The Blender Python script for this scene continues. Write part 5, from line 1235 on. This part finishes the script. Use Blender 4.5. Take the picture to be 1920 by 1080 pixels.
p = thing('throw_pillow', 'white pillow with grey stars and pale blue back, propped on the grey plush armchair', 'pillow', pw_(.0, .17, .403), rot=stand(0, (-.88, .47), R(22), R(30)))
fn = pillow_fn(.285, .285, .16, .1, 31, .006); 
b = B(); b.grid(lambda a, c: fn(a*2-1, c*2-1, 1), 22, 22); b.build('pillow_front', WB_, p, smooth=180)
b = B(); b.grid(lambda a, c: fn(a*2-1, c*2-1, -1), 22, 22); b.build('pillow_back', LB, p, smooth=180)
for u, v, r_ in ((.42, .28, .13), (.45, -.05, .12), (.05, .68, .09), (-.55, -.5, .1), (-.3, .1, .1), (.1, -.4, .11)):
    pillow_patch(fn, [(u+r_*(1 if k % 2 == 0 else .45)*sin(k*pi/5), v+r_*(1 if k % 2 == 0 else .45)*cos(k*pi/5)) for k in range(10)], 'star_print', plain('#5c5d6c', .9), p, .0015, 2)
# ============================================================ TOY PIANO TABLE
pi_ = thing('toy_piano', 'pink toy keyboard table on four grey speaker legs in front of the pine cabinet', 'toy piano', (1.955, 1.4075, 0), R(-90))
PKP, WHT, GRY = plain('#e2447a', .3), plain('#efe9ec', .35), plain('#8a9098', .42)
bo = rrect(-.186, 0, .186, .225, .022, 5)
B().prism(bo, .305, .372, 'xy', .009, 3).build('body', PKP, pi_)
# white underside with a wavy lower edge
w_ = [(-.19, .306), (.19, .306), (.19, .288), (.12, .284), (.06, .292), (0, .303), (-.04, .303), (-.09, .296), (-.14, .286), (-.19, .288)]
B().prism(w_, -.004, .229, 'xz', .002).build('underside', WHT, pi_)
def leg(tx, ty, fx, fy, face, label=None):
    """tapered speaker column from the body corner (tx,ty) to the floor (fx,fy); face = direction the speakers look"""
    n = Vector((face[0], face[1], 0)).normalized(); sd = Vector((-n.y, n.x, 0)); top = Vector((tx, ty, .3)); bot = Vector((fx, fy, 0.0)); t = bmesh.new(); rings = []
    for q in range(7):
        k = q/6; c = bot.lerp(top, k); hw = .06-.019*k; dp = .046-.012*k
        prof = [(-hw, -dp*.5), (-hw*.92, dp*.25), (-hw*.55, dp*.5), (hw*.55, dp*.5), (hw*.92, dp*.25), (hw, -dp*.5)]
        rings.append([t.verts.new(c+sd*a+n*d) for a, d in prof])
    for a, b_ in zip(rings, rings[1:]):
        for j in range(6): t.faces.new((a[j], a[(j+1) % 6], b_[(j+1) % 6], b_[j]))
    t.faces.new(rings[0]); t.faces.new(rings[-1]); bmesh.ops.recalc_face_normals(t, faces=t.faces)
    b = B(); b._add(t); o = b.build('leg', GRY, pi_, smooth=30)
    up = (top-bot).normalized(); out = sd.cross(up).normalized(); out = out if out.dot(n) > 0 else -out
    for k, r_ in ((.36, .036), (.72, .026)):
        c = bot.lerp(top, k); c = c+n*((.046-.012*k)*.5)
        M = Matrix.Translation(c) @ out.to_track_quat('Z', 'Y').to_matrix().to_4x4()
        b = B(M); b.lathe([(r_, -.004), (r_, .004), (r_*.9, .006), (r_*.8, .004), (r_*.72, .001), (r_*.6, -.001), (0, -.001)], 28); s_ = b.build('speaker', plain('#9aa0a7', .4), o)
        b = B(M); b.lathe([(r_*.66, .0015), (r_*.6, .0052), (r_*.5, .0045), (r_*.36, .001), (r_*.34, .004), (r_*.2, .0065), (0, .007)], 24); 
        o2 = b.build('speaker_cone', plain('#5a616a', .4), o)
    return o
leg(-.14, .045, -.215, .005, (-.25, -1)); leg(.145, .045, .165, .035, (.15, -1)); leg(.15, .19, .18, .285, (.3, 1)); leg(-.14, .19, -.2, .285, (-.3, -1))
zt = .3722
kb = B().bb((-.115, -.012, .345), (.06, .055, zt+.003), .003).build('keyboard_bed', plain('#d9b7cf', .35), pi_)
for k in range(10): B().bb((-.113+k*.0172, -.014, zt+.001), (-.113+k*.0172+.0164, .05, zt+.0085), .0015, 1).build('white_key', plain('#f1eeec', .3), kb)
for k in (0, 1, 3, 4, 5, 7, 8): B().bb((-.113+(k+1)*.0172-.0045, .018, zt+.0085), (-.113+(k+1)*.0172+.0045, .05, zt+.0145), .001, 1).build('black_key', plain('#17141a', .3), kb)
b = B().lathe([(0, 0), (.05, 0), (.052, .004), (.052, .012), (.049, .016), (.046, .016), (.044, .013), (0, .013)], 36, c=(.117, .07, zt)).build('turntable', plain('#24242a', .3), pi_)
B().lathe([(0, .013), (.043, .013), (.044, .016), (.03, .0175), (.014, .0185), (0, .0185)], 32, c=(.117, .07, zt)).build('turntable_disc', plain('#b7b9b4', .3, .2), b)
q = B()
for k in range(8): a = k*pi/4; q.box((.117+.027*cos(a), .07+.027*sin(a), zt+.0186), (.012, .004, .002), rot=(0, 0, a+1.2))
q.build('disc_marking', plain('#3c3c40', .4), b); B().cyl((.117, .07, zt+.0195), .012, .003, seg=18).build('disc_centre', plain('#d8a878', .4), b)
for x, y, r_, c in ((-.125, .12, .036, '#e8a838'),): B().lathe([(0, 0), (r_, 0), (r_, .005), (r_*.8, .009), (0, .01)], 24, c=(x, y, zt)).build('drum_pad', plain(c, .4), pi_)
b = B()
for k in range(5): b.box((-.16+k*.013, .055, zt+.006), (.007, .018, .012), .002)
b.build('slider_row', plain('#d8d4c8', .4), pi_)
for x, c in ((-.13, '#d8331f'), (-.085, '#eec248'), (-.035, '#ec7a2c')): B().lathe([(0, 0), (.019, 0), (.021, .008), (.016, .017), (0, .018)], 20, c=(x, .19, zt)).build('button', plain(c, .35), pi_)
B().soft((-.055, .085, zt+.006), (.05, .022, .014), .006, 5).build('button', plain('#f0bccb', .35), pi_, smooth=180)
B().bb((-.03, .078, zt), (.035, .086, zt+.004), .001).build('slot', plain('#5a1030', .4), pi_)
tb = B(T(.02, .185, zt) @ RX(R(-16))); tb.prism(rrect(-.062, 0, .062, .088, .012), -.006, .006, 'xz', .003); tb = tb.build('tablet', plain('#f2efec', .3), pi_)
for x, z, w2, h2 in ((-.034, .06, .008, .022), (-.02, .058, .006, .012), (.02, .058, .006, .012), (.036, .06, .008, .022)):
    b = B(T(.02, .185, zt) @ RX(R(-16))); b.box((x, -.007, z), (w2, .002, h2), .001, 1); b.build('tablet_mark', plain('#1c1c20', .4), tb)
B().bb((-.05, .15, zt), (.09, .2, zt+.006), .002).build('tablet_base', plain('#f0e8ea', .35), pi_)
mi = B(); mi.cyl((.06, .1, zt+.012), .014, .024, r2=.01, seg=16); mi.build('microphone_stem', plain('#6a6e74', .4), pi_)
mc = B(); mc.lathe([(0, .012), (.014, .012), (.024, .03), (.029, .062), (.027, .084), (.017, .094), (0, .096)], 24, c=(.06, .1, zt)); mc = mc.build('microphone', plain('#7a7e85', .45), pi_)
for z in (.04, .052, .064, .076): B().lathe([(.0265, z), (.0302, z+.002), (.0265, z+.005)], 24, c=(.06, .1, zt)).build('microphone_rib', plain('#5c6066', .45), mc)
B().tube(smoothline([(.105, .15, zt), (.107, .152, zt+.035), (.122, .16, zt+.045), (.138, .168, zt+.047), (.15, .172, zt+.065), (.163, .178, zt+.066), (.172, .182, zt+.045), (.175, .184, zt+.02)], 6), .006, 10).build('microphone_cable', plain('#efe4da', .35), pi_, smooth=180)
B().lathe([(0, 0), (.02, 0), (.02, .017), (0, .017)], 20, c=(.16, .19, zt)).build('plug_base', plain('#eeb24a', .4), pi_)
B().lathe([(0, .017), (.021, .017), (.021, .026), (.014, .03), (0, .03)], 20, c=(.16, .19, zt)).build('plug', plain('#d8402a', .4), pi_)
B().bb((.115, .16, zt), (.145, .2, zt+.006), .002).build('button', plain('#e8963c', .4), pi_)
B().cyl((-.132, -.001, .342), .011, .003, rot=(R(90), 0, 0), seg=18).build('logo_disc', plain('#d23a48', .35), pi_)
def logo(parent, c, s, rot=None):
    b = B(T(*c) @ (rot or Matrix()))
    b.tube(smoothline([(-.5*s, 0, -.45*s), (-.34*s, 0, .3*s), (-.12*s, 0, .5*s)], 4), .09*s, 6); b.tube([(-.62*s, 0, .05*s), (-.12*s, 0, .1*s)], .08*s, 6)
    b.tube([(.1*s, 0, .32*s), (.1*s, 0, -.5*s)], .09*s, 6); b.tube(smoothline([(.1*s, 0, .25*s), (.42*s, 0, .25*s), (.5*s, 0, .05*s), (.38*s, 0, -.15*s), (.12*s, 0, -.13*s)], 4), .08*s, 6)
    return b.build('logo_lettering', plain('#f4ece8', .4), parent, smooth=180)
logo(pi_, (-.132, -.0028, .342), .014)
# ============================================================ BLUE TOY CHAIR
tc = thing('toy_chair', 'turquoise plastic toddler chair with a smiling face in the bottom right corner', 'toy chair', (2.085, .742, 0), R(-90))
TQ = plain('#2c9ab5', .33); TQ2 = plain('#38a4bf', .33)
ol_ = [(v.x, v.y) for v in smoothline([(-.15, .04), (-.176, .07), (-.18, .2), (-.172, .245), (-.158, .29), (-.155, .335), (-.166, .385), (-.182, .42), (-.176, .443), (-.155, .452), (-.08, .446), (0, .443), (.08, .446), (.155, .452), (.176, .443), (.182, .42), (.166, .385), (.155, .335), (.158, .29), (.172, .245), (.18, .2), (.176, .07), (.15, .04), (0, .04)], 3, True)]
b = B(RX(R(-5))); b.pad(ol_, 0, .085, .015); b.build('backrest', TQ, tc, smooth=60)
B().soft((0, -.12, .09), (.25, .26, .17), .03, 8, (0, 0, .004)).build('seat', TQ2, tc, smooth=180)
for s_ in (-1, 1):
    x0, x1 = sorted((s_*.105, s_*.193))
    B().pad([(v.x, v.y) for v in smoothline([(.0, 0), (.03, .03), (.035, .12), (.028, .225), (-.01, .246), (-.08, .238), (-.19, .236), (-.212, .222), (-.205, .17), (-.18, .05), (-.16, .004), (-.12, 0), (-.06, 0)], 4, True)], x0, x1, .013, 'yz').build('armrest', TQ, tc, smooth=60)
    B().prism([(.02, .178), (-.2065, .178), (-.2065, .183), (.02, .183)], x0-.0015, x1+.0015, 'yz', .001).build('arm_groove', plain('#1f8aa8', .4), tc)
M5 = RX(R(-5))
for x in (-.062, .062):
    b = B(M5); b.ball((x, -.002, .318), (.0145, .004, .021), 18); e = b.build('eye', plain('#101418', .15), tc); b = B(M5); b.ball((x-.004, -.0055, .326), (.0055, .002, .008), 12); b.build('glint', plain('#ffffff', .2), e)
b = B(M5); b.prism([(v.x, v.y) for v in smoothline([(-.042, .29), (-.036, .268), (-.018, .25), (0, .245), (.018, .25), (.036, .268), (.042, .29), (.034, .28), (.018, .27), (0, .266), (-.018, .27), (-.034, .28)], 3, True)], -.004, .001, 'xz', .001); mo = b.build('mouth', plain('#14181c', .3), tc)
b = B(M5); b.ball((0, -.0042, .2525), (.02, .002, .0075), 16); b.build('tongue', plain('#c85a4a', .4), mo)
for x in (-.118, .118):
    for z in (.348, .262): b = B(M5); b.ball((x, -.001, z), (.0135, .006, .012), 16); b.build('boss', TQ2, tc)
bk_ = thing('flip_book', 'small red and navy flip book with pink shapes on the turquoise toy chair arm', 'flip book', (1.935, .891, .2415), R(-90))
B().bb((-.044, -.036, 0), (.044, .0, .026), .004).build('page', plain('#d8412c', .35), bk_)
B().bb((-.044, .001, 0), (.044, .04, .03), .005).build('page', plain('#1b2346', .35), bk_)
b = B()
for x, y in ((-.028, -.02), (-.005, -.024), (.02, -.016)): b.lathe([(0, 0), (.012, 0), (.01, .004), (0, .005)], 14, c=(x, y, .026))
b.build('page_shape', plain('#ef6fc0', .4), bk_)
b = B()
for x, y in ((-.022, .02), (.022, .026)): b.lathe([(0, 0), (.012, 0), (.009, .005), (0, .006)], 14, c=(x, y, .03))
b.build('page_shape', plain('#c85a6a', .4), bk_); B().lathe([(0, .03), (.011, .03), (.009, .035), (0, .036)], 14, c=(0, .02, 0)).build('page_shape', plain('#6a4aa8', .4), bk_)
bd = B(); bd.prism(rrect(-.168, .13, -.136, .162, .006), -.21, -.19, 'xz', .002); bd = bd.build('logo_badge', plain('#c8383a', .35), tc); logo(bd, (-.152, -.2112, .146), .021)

Problem to solve:
Filter lines by "from" and return each hit.

Expected output:
The Blender Python script for this scene continues. Write part 5, from line 1235 on. This part finishes the script. Use Blender 4.5. Take the picture to be 1920 by 1080 pixels.
    """tapered speaker column from the body corner (tx,ty) to the floor (fx,fy); face = direction the speakers look"""